Will there be Arctic sea ice left in September 2023?

The above image is from a recent analysis by Karina von Schuckmann et al. and shows that the Earth is heating up, as outgoing radiation is suppressed. More and more extra heat is kept captive on Earth and gets stored mainly in oceans (89%), with smaller proportions getting stored on land (6-5%), in the cryosphere (4%) and in the atmosphere (1-2%). The image also shows another change: 1% more heat gets stored in the atmosphere while 1% less gets stored on land for the period going back to 1971, compared to the period going back to 2006.

What could cause that change? Most heat on land is stored in the ground (90 %), with inland water bodies accounting for 0.7 % and permafrost thawing accounting for 9 %. This raises fears that water that was previously present in the ground, is increasingly moving into the atmosphere, as a warming atmosphere holds more water vapor (7% more water vapor for every 1°C warming).

An atmosphere that sucks up more water vapor increases the atmospheric vapor pressure deficit (VPD). A 2019 study warns that increased VPD reduces global vegetation growth: “VPD greatly limits land evapotranspiration in many biomes by altering the behavior of plant stomata. Increased VPD may trigger stomatal closure to avoid excess water loss due to the high evaporative demand of the air. In addition, reduced soil water supply coupled with high evaporative demand causes xylem conduits and the rhizosphere to cavitate (become air-filled), stopping the flow of water, desiccating plant tissues, and leading to plant death. Previous studies reported that increased VPD explained 82% of the warm season drought stress in the southwestern United States, which correlated to changes of forest productivity and mortality.
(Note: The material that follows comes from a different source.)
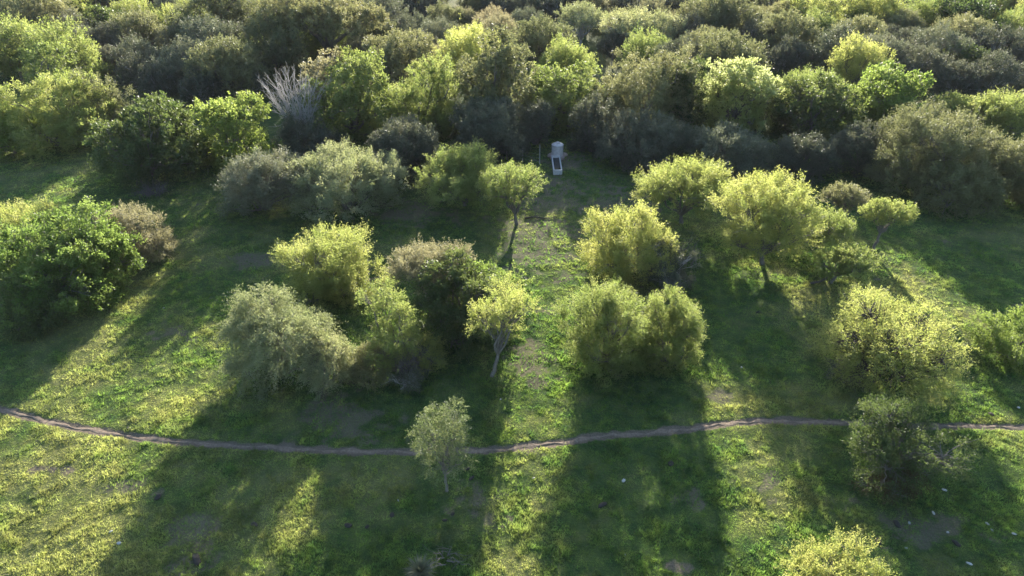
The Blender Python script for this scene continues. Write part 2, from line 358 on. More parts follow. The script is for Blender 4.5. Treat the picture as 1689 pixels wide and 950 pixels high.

In addition, enhanced VPD limits tree growth even before soil moisture begins to be limiting.”  

More water vapor in the atmosphere further amplifies the temperature rise, since water vapor is a potent greenhouse gas and it also constitutes a tipping point, the Land Evaporation Tipping Point, that gets crossed when water will no longer be available locally for further evapotranspiration from the soil and vegetation, with the rise in land surface temperatures accelerating accordingly. 

Loss of ice constitutes several further tipping points. About a quarter of the 4% heat consumed by the cryosphere goes into melting glaciers. Disappearance of glaciers could be coined the Glaciers Tipping Point, since from that point heat can no longer go into melting the glacier and will instead go elsewhere. 

Similarly, about a quarter of the 4% heat consumed by the cryosphere goes into melting Arctic sea ice. Loss of Arctic sea ice also constitute a  tipping point, since incoming heat will from that point on instead go into the Arctic. 

So, will there be Arctic sea ice left in September 2023?  Current conditions make that the outlook is grim. 

[ click on images to enlarge ]

The image on the right, adapted from NOAA, shows ocean heat moving toward the Arctic along the path of the Gulf Stream.

Vast amounts of ocean heat are moving toward the Arctic, especially in the North Atlantic, threatening to cause rapid and massive melting of Arctic sea ice and thawing of permafrost. 

As discussed in a recent post, the world sea surface temperature (between 60°South and 60°North) has been at 21°C or higher for as many as 38 days. Such temperatures are unprecedented in the NOAA record that goes back to 1981. 

The images above and below show the situation up to May 8, 2023. 

Arctic sea ice is still extensive, but sea ice concentration is already getting lower in many places, as illustrated by he image on the right. 

As illustrated by the satellite image below, adapted from NASA Worldview, the sea ice has many cracks and there is open water in the Beaufort Sea. 

Conditions are dire, i.e. greenhouse gas levels are high, an El Niño is on the way and sea surface temperatures are high, all contributing to the threat of Arctic sea ice loss.

On top of that, there are developments that could make things even worse. Loss of Arctic sea kice comes with loss of the latent heat buffer and loss of albedo that threaten to trigger subsequent eruptions of methane from the seafloor of the Arctic Ocean, as has been described many times before, such as in this post, in this post and in this post.

Consequently, a huge temperature rise threatens to unfold soon.

An earlier post discussed the Terrestrial Biosphere Temperature Tipping Point, coined in a recent study finding that at higher temperatures, respiration rates continue to rise in contrast to sharply declining rates of photosynthesis, which under business-as-usual emissions would nearly halve the land sink strength by as early as 2040.

A 2021 study on oceans finds that, with increased stratification, heat from climate warming less effectively penetrates into the deep ocean, which contributes to further surface warming, while it also reduces the capability of the ocean to store carbon, exacerbating global surface warming. An earlier analysis warns about growth of a layer of fresh water at the surface of the North Atlantic resulting in more ocean heat reaching the Arctic Ocean and the atmosphere over the Arctic, while a 2023 study finds that growth of a layer of fresh water decreases its alkalinity and thus its ability to take up CO₂, a feedback referred to as the Ocean Surface Tipping Point.